The Scottish airline was encouraged into Jersey by that island’s government after the collapse of Blue Islands, and it immediately tried to take over the airline’s Guernsey routes too.
Last week it was announced that the TLA was intending to deny Loganair a licence to operate the Guernsey-Jersey route and it responded by withdrawing its application.
Jersey deputy Jonathan Renouf said that Guernsey ‘holding the cards’ over inter-island air travel was not necessarily a bad thing, but is almost certainly not the outcome the Jersey government would have wished for.
‘It was a logical consequence of Jersey deciding not to talk to Guernsey at the time the Blue Islands’ crisis began. The possibility to work collaboratively was lost. What was missed was an opportunity to collaborate,’ he said.

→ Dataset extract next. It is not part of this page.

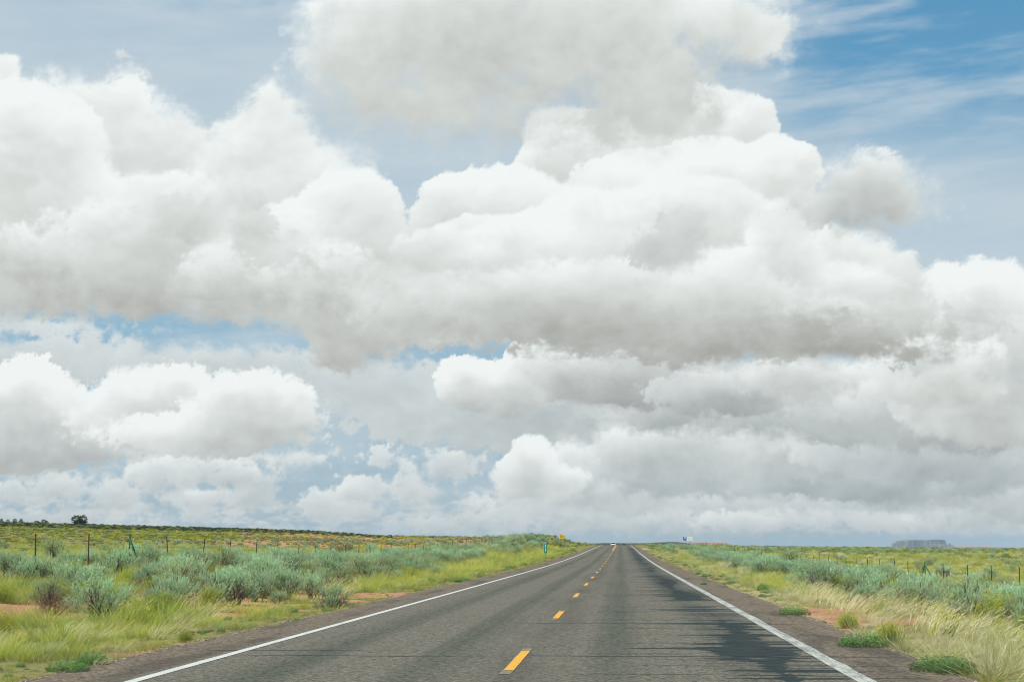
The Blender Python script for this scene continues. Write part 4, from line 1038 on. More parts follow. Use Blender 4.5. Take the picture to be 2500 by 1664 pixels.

Deputy Montfort Tadier, chair of the island’s Economic and International Affairs Scrutiny Panel, told the Jersey Evening Post that he was concerned Jersey and Guernsey governments did not appear to be working well together and there was increased fragmentation of inter-island connectivity.
‘It was clear to me and many others that Loganair would never be granted a licence to operate the routes between Guernsey and Jersey and Guernsey and Southampton,’ he said.
‘The immediate question is how this will affect the financial viability of Loganair’s operations to and from Jersey, given that these other potentially lucrative routes are no longer an option.’
Deputy Tadier said that time would tell whether it was a wise decision from the TLA to reject Loganair’s application.
‘From a Jersey perspective, I am certainly concerned that – once again – Jersey and Guernsey’s governments do not seem to be working together in the best interests of both islands,’ he said.
‘We have seen this already in terms of ferry travel, and the same may be happening with air routes.’